» **WRITTEN TASK**
Only the lines from the start of the data to the line containing "bpy.data.objects.remove(o)", both included, should be output, exactly and without pictures.
· · · · · · ·
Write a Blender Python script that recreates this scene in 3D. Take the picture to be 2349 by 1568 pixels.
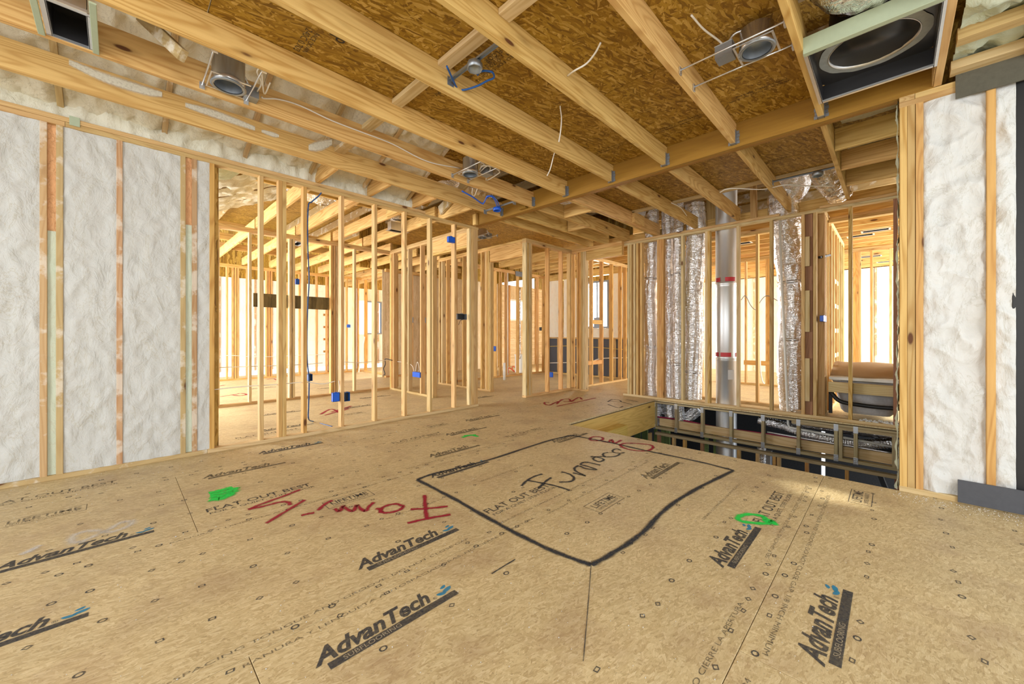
import bpy, bmesh, math, random
from mathutils import Vector, Matrix, noise
random.seed(7)
S = bpy.context.scene
COL = S.collection
for o in list(bpy.data.objects):
    bpy.data.objects.remove(o)

# ------------------------------------------------------------------ camera, light, exposure
FPX = 890.63; TH = math.radians(44.49); HZ = 765.75; CXP = 1174.5; HC = 1.13
cT, sT = math.cos(TH), math.sin(TH)
cam = bpy.data.cameras.new('camera'); camo = bpy.data.objects.new('camera', cam); COL.objects.link(camo)
cam.sensor_fit = 'HORIZONTAL'; cam.sensor_width = 36; cam.lens = 36 * FPX / 2349
cam.shift_y = -(784 - HZ) / 2349; cam.clip_start = 0.05; cam.clip_end = 200
camo.location = (0, 0, HC); camo.rotation_euler = (math.pi / 2, 0, TH - math.pi / 2)
S.camera = camo
S.view_settings.view_transform = 'Standard'; S.view_settings.look = 'None'
S.view_settings.gamma = 1; S.view_settings.use_curve_mapping = False
S.view_settings.exposure = 0.24
W = bpy.data.worlds.new('sky'); S.world = W; W.use_nodes = True
bg = W.node_tree.nodes['Background']; bg.inputs[0].default_value = (0.93, 0.97, 1.0, 1); bg.inputs[1].default_value = 1.55

def area(name, loc, target, sx, sy, power, color=(1, 1, 1)):
    l = bpy.data.lights.new(name, 'AREA'); l.shape = 'RECTANGLE'; l.size = sx; l.size_y = sy
    l.energy = power; l.color = color
    o = bpy.data.objects.new(name, l); COL.objects.link(o); o.location = loc
    o.rotation_euler = (Vector(target) - Vector(loc)).to_track_quat('-Z', 'Y').to_euler()
    return o
LIGHTS = [
    ('window_light_behind_left', (-2.9, 1.2, 1.75), (2.5, 2.6, 1.3), 1.3, 1.5, 62, (1, .985, .96)),
    ('window_light_behind_right', (-.4, -3.1, 1.75), (2.6, 2.0, 1.3), 1.5, 1.5, 82, (1, .985, .96)),
    ('fill_light_family_room', (-1.2, 9.5, 1.5), (8, 10, 1.4), 6.0, 2.2, 520, (1, .98, .95)),  # added fill at the open, unseen side of the left rooms
    ('fill_light_bedrooms', (10.3, -2.6, 1.6), (10.3, 4, 1.4), 6.0, 2.2, 560, (1, .95, .86)),  # added fill, hidden behind the right wall, to brighten the far right rooms
    ('fill_light_hall_end', (12.2, 7.4, 1.7), (11.2, 2, 1.2), 2.4, 2.0, 260, (1, .96, .88)),  # added fill to lift the grey stretch of the outer right wall
    ('window_light_kitchen', (9.5, 5.65, 1.9), (6.5, 5.9, 1.0), 1.0, 1.5, 330, (1, .98, .95)),
    ('window_light_bath', (7.75, 10.0, 2.1), (7.0, 7.2, .4), .8, .9, 330, (1, .96, .9)),
]
for a in LIGHTS: area(*a)
sp = bpy.data.lights.new('floor_patch_spot', 'SPOT'); sp.energy = 800; sp.spot_size = math.radians(5.5); sp.spot_blend = 1; sp.shadow_soft_size = .05; sp.color = (1, .96, .85)  # spot added to make the bright patch on the floor
spo = bpy.data.objects.new('floor_patch_spot', sp); COL.objects.link(spo); spo.location = (3.0, -2.9, 2.3)
spo.rotation_euler = (Vector((3.50, .34, 0)) - Vector((3.0, -2.9, 2.3))).to_track_quat('-Z', 'Y').to_euler()

# ------------------------------------------------------------------ pixel <-> plane (measured with the real camera)
def onZ(px, py, Z=0.0):
    t = (px - CXP) / FPX; v = (HZ - py) / FPX; d = (Z - HC) / v
    return (cT * d + sT * t * d, sT * d - cT * t * d, Z)
def onX(px, py, X):
    t = (px - CXP) / FPX; v = (HZ - py) / FPX; d = X / (cT + sT * t)
    return (X, sT * d - cT * t * d, HC + v * d)
def onY(px, py, Y):
    t = (px - CXP) / FPX; v = (HZ - py) / FPX; d = Y / (sT - cT * t)
    return (cT * d + sT * t * d, Y, HC + v * d)
def yX(px, X): return onX(px, 700, X)[1]
def xY(px, Y): return onY(px, 700, Y)[0]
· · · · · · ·
» **SOLUTION FOR THIS TASK**
Write a Blender Python script that recreates this scene in 3D. Take the picture to be 2349 by 1568 pixels.
import bpy, bmesh, math, random
from mathutils import Vector, Matrix, noise
random.seed(7)
S = bpy.context.scene
COL = S.collection
for o in list(bpy.data.objects):
    bpy.data.objects.remove(o)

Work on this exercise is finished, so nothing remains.